Ce n’est pas juste de voir seulement ceux qui sont partis. Et la population qui est là et subit tous les jours ? Sinon, il y en a qui diront qu’il y a plus intérêt à faire de mauvaises choses. Quoique nos religions disent qu’il faut bien accueillir le fils prodige, il faut aussi penser à ceux qui sont restés. Je me souviens il y a quelques années, mon défunt père, alors Emir, était allé voir l’ex- ministre de l’Administration territoriale, Jérôme Bougma, pour lui faire part de ses inquiétudes concernant ce qu’il entend çà et là et la radicalisation de certaines personnes.
Le ministre l’avait rassuré qu’il n’y a pas de problème et que le gouvernement connait tout et que la situation allait être gérée. Voilà où nous en sommes avec ces assurances. Nous souhaitons que l’autorité prenne en compte les alertes que nous faisons. Nous avons 60 % de notre territoire occupé par ces individus . Pour moi, recouvrer la totalité du territoire burkinabè et réunir les conditions d’un retour définitif et en toute sécurité des personnes déplacées internes doivent être de la responsabilité des dirigeants actuels . Pour cela, on doit mettre en place les conditions de sécurité physique et de sécurité alimentaire pour leur retour, parce que ce sont des gens qui n’ont pas cultivé depuis 3 ans.

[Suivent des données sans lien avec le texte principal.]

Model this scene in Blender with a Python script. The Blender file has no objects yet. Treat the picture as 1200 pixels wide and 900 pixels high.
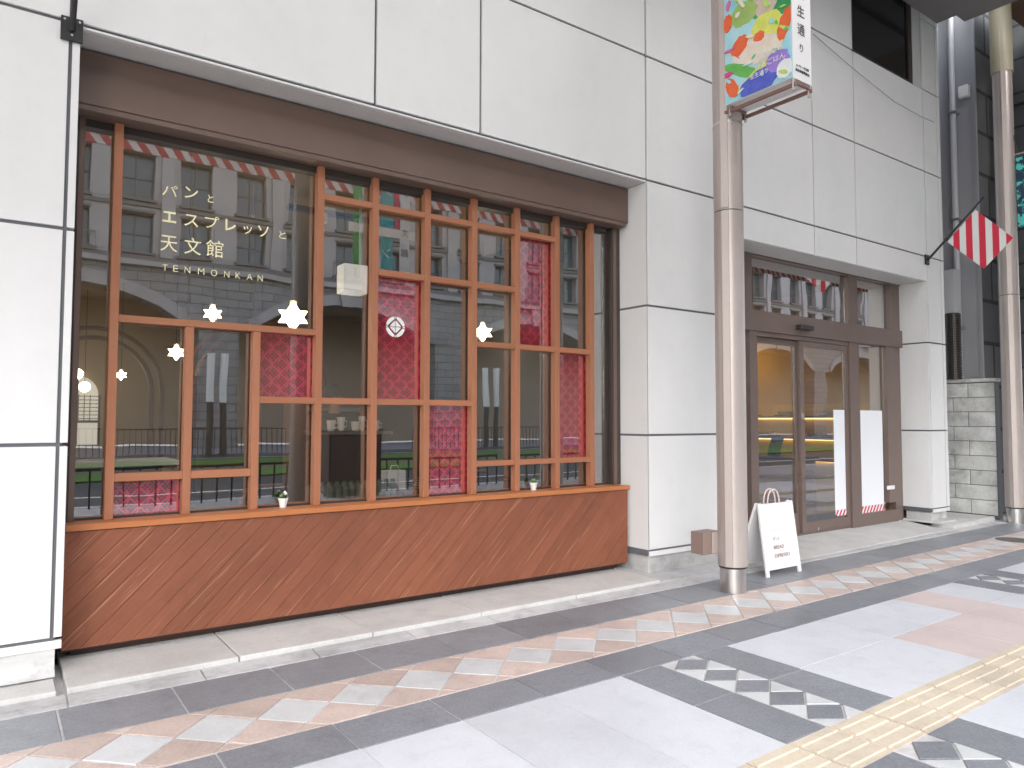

De plus, la plupart ont perdu leur bétail, donc les moyens de subsistance manquent. Il faut régler les dysfonctionnements de notre système politique, sinon les mêmes causes risquent de produire les mêmes effets. Depuis son indépendance, notre pays a connu seulement dix ans de régime civil. A qui la faute ? Est-ce celle des civils, des militaires ou de la population ? Lorsqu’on est au pouvoir, on l’est pour tous les Burkinabè. On cesse d’être d’une ethnie, d’une région, d’avoir des partisans et des amis pour n’être que le représentant de tous les Burkinabè.